- [Provided material]
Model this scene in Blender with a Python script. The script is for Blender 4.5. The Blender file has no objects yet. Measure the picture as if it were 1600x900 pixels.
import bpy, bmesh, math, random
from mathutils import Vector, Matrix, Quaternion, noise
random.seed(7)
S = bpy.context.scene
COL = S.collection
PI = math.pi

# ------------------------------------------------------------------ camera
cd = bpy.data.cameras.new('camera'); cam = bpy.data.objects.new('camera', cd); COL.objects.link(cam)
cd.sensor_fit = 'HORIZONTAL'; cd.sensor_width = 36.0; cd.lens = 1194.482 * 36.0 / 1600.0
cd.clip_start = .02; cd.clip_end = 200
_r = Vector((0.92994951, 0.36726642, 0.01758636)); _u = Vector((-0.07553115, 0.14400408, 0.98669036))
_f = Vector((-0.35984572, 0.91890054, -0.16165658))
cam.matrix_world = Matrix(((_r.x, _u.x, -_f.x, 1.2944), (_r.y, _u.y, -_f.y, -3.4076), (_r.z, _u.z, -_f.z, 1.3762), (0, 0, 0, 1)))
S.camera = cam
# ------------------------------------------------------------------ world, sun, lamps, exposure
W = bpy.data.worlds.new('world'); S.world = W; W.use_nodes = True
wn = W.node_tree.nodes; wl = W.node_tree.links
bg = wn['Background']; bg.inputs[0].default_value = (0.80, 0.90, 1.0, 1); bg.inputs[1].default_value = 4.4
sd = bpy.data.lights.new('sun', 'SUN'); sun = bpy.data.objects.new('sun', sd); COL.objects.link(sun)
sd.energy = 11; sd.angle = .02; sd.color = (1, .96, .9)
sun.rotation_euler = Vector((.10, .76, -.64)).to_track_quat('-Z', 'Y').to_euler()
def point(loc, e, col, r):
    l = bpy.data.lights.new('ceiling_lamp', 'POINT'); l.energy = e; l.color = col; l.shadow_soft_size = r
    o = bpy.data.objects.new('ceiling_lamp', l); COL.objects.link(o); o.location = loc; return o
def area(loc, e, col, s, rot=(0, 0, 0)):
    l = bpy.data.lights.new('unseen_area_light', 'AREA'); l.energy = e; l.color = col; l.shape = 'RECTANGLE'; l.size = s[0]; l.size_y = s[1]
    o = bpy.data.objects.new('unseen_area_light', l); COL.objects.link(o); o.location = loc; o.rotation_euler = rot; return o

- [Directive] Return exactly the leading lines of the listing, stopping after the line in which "PI = math.pi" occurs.

- [Answer to the exercise]
Model this scene in Blender with a Python script. The script is for Blender 4.5. The Blender file has no objects yet. Measure the picture as if it were 1600x900 pixels.
import bpy, bmesh, math, random
from mathutils import Vector, Matrix, Quaternion, noise
random.seed(7)
S = bpy.context.scene
COL = S.collection
PI = math.pi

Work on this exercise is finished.